Podobny klimat można było zauważyć na całej uczelni np. w Biurze ds. Wymiany Międzynarodowej. Druki, które powinno się wypełniać ołówkiem, chłopak z Biura zamalował mi długopisem. Mało tego, kumplowi w odpowiedzi na pytania narysował strzałki i kropeczki. Co z tego, że to oficjalny dokument. Czekałam tylko, by postawił słoneczko albo kwiatka. Równie krótkie były odpowiedzi. Pablo( pracownik Biura) na moje pytanie, kiedy mam odebrać dokument zwany Learning Agrement po tym, jak go przefaksuje, oczywiście odpowiedział: „mañana” To po prostu standard. Kto by się tam stresował jakimś tam papierkiem? Jednym słowem przykazanie szczęśliwego człowieka brzmi: jeśli coś masz zrobić dziś to lepiej zrób to jutro.
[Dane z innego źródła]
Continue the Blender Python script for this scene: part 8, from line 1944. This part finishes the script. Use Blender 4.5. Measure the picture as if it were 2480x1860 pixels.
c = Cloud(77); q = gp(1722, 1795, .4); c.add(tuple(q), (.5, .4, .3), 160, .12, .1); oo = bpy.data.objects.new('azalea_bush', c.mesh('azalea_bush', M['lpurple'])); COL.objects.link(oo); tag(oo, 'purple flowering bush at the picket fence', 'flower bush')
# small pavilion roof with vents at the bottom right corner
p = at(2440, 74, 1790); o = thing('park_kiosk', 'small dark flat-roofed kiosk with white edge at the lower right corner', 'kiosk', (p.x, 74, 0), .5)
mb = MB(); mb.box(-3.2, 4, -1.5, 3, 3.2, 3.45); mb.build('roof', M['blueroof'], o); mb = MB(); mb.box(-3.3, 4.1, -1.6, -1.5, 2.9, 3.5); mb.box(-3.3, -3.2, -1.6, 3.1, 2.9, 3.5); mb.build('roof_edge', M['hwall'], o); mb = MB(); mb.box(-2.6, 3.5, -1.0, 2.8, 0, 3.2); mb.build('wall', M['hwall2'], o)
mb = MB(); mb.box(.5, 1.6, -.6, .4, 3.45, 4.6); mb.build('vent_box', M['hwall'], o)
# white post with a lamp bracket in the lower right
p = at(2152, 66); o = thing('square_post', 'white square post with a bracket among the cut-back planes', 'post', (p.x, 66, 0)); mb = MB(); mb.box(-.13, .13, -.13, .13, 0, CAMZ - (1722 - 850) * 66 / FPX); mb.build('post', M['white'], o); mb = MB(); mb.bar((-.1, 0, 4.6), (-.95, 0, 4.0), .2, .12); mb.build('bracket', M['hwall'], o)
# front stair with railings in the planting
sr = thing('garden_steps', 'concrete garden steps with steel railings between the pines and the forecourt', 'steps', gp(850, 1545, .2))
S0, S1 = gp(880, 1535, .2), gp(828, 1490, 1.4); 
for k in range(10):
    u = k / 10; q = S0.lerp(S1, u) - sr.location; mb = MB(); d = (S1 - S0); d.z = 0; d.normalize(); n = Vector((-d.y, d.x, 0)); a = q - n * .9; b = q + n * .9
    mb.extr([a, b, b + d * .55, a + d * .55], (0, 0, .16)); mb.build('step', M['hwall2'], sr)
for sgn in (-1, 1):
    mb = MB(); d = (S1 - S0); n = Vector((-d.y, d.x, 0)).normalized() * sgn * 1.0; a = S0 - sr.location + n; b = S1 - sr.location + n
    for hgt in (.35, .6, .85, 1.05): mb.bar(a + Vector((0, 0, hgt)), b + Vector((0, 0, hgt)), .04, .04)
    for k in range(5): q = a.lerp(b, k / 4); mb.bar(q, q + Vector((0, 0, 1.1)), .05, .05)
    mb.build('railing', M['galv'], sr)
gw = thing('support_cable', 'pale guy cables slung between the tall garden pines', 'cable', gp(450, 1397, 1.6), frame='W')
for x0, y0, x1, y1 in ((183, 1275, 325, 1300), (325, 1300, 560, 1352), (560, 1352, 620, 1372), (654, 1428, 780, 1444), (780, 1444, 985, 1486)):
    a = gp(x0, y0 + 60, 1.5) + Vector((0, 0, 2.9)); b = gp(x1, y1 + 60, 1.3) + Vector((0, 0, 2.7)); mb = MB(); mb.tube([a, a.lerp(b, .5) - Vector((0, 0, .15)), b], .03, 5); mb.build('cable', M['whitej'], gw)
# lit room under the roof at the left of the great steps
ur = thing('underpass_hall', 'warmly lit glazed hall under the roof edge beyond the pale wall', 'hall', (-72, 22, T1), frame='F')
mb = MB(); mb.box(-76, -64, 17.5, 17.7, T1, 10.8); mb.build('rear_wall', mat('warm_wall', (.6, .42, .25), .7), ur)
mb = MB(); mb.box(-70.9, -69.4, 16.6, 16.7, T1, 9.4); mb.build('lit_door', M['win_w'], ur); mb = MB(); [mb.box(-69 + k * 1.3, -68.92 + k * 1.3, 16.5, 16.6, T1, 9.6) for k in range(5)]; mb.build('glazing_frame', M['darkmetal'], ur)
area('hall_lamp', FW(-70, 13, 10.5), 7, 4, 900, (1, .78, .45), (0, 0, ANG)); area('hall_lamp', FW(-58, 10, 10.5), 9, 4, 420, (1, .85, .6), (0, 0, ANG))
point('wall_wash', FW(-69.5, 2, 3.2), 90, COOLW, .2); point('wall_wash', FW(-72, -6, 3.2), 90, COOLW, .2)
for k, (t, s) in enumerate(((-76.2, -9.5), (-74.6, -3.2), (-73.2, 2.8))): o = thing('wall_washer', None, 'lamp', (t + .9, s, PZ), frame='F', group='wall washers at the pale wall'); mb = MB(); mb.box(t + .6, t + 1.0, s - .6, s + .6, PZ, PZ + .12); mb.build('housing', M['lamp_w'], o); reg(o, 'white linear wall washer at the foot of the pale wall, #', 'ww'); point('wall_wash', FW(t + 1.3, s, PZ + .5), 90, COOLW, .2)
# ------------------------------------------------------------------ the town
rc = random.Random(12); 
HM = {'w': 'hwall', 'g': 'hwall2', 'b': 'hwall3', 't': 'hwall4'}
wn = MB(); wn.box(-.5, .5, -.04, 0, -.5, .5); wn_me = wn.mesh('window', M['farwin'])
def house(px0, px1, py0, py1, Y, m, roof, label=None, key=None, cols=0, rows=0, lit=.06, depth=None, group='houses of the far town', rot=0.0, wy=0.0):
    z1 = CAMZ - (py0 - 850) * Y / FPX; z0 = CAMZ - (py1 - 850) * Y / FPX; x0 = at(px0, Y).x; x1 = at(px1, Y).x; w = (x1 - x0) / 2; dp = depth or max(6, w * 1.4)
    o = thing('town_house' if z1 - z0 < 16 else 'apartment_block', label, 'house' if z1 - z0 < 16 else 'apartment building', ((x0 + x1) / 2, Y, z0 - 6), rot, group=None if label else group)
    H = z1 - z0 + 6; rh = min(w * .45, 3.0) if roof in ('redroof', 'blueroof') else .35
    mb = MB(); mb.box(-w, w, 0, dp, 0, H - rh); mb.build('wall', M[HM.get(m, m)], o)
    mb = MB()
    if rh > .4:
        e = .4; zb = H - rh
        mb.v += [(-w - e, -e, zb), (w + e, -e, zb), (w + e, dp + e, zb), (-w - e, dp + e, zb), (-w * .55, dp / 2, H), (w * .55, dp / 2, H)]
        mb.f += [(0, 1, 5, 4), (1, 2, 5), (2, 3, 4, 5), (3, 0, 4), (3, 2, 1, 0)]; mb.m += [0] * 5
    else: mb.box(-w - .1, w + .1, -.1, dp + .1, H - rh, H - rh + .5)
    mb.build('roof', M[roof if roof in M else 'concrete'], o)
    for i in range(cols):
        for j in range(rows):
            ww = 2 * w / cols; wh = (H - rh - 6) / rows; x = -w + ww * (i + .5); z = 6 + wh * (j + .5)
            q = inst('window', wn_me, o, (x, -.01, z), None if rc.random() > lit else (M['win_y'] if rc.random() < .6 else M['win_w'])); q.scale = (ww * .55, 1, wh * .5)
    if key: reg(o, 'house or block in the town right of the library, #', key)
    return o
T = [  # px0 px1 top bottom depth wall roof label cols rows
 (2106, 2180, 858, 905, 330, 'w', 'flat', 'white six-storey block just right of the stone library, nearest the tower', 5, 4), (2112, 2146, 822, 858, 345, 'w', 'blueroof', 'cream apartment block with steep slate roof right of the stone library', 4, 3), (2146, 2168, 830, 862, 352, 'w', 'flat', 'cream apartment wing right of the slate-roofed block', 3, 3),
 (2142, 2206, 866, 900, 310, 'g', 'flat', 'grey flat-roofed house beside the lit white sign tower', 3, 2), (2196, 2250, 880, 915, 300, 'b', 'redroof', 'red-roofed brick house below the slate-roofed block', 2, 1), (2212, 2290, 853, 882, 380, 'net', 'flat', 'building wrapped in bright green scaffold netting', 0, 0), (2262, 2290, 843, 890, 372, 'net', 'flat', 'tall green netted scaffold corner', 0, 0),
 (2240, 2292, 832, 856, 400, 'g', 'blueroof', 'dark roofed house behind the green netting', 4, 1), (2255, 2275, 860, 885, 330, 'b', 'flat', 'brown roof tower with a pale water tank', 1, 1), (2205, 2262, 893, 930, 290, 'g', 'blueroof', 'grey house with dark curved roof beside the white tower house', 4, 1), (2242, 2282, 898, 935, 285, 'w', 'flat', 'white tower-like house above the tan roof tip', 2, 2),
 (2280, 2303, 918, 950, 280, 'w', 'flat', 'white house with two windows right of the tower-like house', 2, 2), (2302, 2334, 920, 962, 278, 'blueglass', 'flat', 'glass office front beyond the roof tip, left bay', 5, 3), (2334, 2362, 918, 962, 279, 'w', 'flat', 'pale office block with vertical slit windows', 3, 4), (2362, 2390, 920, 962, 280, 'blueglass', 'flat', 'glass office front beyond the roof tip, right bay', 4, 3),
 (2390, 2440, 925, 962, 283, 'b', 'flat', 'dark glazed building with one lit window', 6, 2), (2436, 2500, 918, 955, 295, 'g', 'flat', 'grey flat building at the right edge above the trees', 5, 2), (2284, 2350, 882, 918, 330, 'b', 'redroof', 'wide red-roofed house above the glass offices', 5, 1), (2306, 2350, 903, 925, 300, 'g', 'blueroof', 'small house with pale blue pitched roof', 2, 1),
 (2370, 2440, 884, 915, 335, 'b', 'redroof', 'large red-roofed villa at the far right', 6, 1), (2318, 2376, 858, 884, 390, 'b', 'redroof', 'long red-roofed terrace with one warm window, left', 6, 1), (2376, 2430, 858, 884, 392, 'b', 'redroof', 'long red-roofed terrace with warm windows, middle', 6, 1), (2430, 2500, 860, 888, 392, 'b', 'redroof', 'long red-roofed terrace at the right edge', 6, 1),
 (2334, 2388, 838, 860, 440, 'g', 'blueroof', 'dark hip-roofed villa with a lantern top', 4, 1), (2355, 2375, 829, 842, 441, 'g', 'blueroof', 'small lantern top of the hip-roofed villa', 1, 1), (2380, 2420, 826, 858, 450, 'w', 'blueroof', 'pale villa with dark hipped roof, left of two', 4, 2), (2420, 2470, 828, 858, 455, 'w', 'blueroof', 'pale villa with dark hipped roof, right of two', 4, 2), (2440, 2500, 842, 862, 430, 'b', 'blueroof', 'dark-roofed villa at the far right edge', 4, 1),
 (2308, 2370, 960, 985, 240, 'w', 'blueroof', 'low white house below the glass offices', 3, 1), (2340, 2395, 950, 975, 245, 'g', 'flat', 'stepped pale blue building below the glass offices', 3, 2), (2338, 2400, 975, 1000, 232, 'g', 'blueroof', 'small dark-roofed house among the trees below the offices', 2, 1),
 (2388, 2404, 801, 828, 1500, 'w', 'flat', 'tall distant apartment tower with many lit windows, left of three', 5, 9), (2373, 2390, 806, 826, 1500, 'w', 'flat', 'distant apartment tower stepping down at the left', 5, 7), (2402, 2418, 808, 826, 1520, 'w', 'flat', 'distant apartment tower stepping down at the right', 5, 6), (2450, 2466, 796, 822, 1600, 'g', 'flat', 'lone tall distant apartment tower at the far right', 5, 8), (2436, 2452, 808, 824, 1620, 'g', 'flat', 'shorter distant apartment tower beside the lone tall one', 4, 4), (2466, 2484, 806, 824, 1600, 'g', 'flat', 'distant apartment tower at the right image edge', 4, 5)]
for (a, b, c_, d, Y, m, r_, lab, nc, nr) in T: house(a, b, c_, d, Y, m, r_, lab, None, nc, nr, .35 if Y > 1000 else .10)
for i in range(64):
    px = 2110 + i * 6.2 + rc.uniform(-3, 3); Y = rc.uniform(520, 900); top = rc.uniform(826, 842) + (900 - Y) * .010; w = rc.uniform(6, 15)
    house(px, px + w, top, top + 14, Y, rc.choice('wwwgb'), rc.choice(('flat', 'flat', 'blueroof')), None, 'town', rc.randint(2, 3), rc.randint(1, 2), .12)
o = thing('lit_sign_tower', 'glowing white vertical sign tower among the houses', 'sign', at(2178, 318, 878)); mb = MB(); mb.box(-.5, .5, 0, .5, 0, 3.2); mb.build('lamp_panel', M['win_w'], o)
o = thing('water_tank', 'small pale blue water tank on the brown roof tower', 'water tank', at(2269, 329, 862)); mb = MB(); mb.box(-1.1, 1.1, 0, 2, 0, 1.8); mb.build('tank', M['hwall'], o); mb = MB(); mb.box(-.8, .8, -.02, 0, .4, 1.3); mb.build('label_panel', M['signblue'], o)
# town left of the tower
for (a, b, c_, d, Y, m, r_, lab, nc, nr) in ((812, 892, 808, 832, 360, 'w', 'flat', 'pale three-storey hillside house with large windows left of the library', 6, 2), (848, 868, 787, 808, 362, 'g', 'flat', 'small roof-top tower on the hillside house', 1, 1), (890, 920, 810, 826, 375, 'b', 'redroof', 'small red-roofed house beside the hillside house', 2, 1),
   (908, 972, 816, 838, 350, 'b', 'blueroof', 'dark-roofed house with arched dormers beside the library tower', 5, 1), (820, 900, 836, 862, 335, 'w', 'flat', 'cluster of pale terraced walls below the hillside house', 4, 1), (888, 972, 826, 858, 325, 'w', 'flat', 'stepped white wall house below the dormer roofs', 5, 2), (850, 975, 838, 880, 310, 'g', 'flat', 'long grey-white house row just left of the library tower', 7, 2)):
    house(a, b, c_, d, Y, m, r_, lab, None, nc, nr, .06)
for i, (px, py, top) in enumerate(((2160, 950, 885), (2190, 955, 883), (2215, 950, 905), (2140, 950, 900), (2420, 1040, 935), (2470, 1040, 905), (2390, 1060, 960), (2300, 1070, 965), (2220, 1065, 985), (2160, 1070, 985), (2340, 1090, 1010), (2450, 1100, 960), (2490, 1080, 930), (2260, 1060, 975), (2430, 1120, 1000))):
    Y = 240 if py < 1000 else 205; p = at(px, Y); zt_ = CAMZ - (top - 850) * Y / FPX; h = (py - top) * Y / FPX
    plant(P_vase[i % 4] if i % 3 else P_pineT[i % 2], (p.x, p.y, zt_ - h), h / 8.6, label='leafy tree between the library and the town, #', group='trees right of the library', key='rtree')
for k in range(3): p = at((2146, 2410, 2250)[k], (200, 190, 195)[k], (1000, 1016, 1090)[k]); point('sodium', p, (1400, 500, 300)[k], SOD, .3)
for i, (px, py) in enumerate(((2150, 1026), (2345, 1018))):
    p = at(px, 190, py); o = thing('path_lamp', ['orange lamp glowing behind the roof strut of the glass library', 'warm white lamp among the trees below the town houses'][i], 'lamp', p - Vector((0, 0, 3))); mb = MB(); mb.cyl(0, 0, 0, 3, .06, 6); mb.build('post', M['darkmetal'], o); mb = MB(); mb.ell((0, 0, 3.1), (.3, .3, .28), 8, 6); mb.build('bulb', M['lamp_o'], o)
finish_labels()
Może przesadzam, ale komuś, kto jest przyzwyczajony do szybkiego stylu życia i tego, że wszystko może załatwić od ręki i sprawnie będzie trudno zachować spokój. Taka osoba może też nie polubić siesty, która zwykle jest między godziną 14-16 albo 15-18. Wówczas wszystko w mieście poza kawiarniami i pubami ( i też nie wszystkimi) jest pozamykane, bo Hiszpanie wtedy odpoczywają (jakby się mieli, czym zmęczyć). W praktyce oznacza to brak możliwości załatwienia w tym czasie czegokolwiek. Czasem mnie (i innych Erasmusów poza Włochami oczywiście) potrafiło to nieźle wkurzyć. Zwłaszcza gdy potrzebowało się coś skserować lub wydrukować na zajęcia.
Któregoś dnia po niewyspanej nocy zebrałam się i dotarłam na przedmiot Comercio Exterior (handel zagraniczny) i co się okazało? Zajęcia zostały odwołane, o czym można dowiedzieć się dopiero po przybyciu na uczelnię. Niestety nikt nie ma tu w zwyczaju informować studentów o tym wcześniej. Nie dało się też uzyskać informacji czy będą za tydzień. Takie życie jak w Madrycie.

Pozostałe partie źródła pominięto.